Developer: PadWorx
Price: $4.99
Version Reviewed: 1.0
Device Reviewed On: iPad

iPad Integration Rating: ★★★½☆
User Interface Rating: ★★★☆☆
Re-use Value Rating: ★★★½☆

Overall Rating: ★★★½☆

A Christmas Carol (the App, not the masterwork) is certainly the most unique take on holiday literature available for the iPad. The title boasts an interactive way to experience the Dickens classic, a story that has been adapted to nearly every medium possible. But how does it read? How does it feel? And does it actually work?

This is an abridged version of the original text. A Christmas Carol was always a shorter story, but this retelling has been cut a bit in the interest of accessibility for younger readers. Children will still find the language a bit trying at times, but the story is far from insurmountable with the helping hand of a parent. The classic themes and holiday spooks remain, largely, intact. The only real separation in feel for the story is the steampunk look the designers have splashed all over the characters, artwork and interactive bits of the app itself. One could even contest that too much attention is paid to the style and not enough to the characters themselves.

The steampunk style misses the mark with Dickens’ tale. The look of characters like younger Scrooge or the ghost of Marley is often distracting from the moment at hand. An anime style for those that are living, and an odd, overbearing emphasis on mechanized life for the oddities of the story. And with the look comes a large arsenal of wooshes, hisses and whirs one would likely hear at a metallic, steam-based factory. Again, distracting.

But that’s not to say that it’s all bad. In fact, some readers may find a lot of charm in the steampunk presentation. It’s just that purists might find it to be a complete turnoff.

The sound effects and visual cues that work with the story, however, are wonderful. They bring this interactive read to life. Moments crop up that will force readers to pause and enjoy the app’s landscape. For example, the page at the beginning of the book when Scrooge strolls down the screen through the snow. The sentences split for him to make his way from top to bottom. The sound of the crunching snow and the howling wing are an extra treat for the moment. It’s thing like this that make A Christmas Carol for the iPad a worthwhile purchase.

What this experience amounts to is a fresh spin on the classic pop-up book medium. Sure, there are more visual and aural cues than one would find in a printed, cardboard version of this story; but, the presence and basic appeal are the same. Readers will be encouraged to touch, tilt and rub almost every page of the book. The downfall, however, is that folks will often go off touching what doesn’t need to be touched. A lot of times, PadWorx builds in not-so-subtle visual cues for readers to tap and explore. Though it can be a bit frustrating when things can’t be manipulated.
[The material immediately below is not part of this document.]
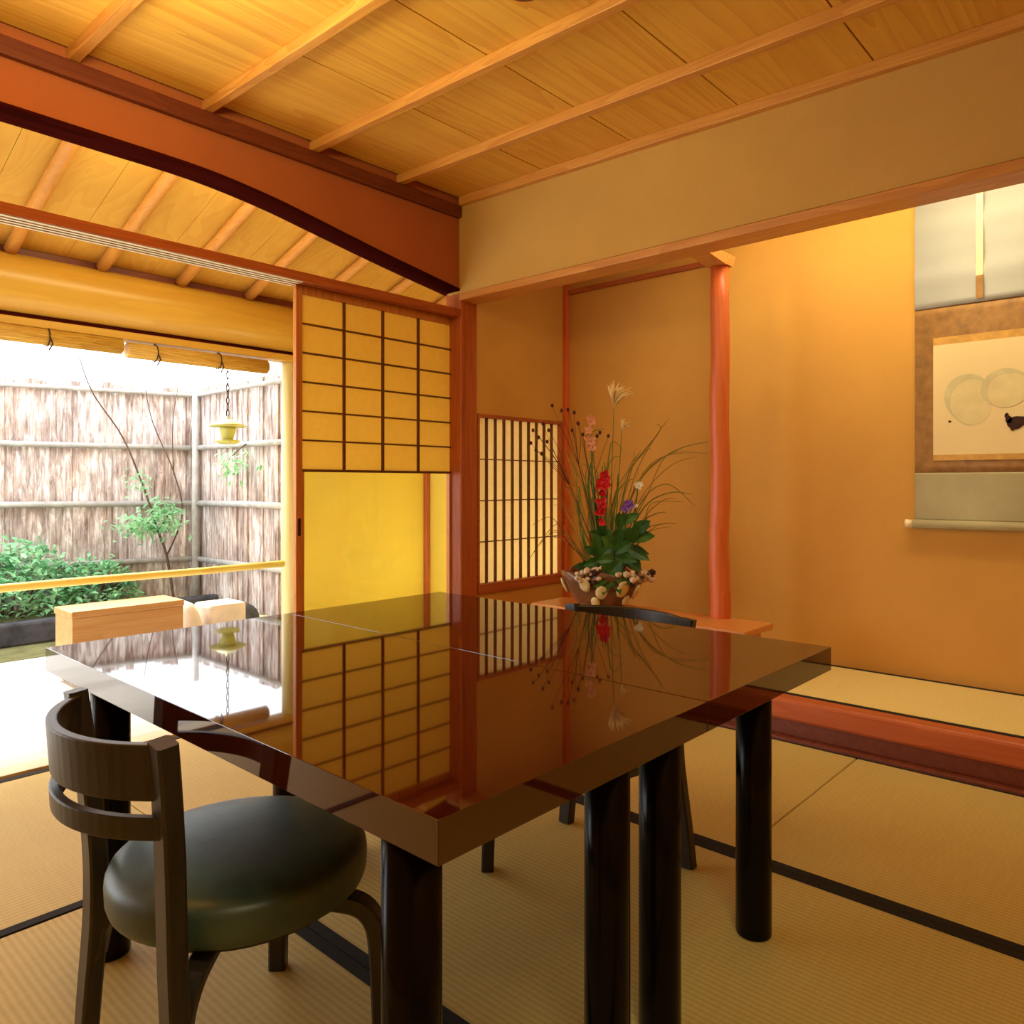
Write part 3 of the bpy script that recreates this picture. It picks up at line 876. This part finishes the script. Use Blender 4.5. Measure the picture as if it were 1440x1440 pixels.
grass([([(870, 760), (900, 680), (950, 640), (1003, 627)], .006, 'grass'), ([(872, 770), (905, 700), (945, 660), (985, 648)], .004, 'drygrass')], 'longest grass stalk arching right to the alcove post')
grass([([(872, 760), (890, 680), (915, 630), (940, 594)], .005, 'drygrass'), ([(868, 740), (884, 670), (900, 640)], .005, 'grass')], 'grass stalk rising steeply right of the plume')
grass([([(875, 780), (905, 720), (940, 700), (972, 702)], .005, 'grass'), ([(876, 790), (905, 735), (932, 710), (950, 708)], .004, 'drygrass')], 'grass stalk bending right behind the white blossom')
grass([([(876, 800), (900, 745), (920, 730), (936, 727)], .005, 'grass'), ([(880, 800), (905, 760), (930, 742)], .004, 'grass')], 'lowest grass stalk on the right side')
grass([([(835, 790), (818, 720), (800, 660), (790, 634)], .005, 'drygrass'), ([(838, 780), (826, 700), (812, 655)], .005, 'grass'), ([(836, 790), (815, 740), (798, 700), (790, 690)], .004, 'drygrass')], 'grass stalk leaning left with straw coloured blades')
grass([([(830, 800), (812, 760), (796, 730), (788, 705)], .0045, 'drygrass'), ([(826, 805), (806, 770), (788, 755), (770, 752)], .004, 'grass'), ([(830, 800), (812, 785), (800, 772)], .005, 'grass')], 'low grass stalk spreading left above the bowl rim')
grass([([(846, 760), (838, 690), (832, 640), (831, 612)], .005, 'grass'), ([(848, 770), (850, 700), (856, 640), (862, 628), (875, 640)], .005, 'grass'), ([(850, 770), (858, 700), (866, 650)], .0045, 'drygrass')], 'upright grass stalk behind the red blossoms')
grass([([(858, 770), (872, 700), (888, 655), (898, 650)], .004, 'drygrass'), ([(862, 780), (884, 715), (904, 668)], .004, 'drygrass'), ([(842, 790), (828, 730), (822, 690), (824, 660)], .006, 'grass')], 'grass stalk with straw blades crossing behind the purple flower')
grass([([(838, 800), (832, 740), (826, 690), (830, 655)], .013, 'leafblade'), ([(842, 800), (838, 740), (834, 700), (832, 672)], .012, 'leafblade'), ([(832, 805), (818, 760), (812, 720), (814, 690)], .011, 'leafblade'), ([(846, 800), (850, 740), (852, 690), (848, 655)], .010, 'leafblade')], 'broad sword-shaped green leaves around the red blossoms', None, 'grass stalks in the bowl')
grass([([(862, 800), (868, 750), (880, 720), (890, 700)], .010, 'leafblade'), ([(858, 800), (860, 740), (866, 700), (868, 672)], .010, 'leafblade'), ([(868, 810), (884, 770), (900, 752), (914, 748)], .009, 'leafblade')], 'sword-shaped green leaves rising under the purple flower', None, 'grass stalks in the bowl')
# broad leaves
def broad(a, b, m_, d_ang, L, W, label, dd=0.0):
    t = thing('broad_leaf_plant', tuple(base), label, 'leaves', 'broad green leaves in the bowl')
    m = MB(); stem(m, [base, fq(m_[0], m_[1], dd * .6), fq(a, b, dd)], .004, .0025); m.build('stem', M['stem'], t)
    for i, an in enumerate(d_ang):
        l = MB()
        d = RX * math.sin(an) + Vector((0, 0, 1)) * math.cos(an) - FX * .25
        l.leaf(fq(a + (m_[0] - a) * .12 * i, b + (m_[1] - b) * .12 * i, dd), d, -FX + Vector((0, 0, .4)), L * (1 - .05 * i), W, .2, 6)
        l.build('leaf', M['leaf'], t)
broad(878, 770, (868, 815), [.9, .3, 1.5, -.2, 2.0], .14, .062, 'dark broad-leaved stem at the right of the bowl')
broad(872, 745, (862, 800), [.8, -.1, 1.3], .12, .05, 'broad-leaved stem under the purple flower')
broad(848, 760, (852, 810), [-.3, -.9, .2, .6], .11, .045, 'broad-leaved stem below the red blossoms')
broad(850, 800, (853, 815), [2.7, 3.5, -2.2, 2.0, .5, -.6], .115, .065, 'dark leaves hanging over the front of the bowl', -.165)
broad(886, 758, (868, 812), [.7, 1.2, .2, 1.9, 2.4], .13, .066, 'dark broad-leaved stem reaching furthest right above the bowl', -.05)
broad(862, 772, (858, 815), [.1, -.7, .8, 1.6, -1.4], .125, .06, 'broad-leaved stem in the middle of the bowl', -.08)
broad(838, 782, (848, 818), [-.2, -.9, .6, -1.6], .11, .05, 'broad-leaved stem left of the middle leaves', -.06)
broad(826, 806, (845, 832), [-1.2, -.5, .3], .08, .045, 'green leaves at the left rim of the bowl')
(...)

PadWorx is on to something here. They’ve done this with a classic tale before (Bram Stoker’s Dracula), and it seems they’re going to make a habit of it with this release. A Christmas Carol for the iPad is an excellent way to get younger readers to sit down and enjoy one of the greatest holiday stories ever told. Steampunk visuals and awkward interactive cues mar the experience, but it’s nothing highly interested readers won’t be able to look past.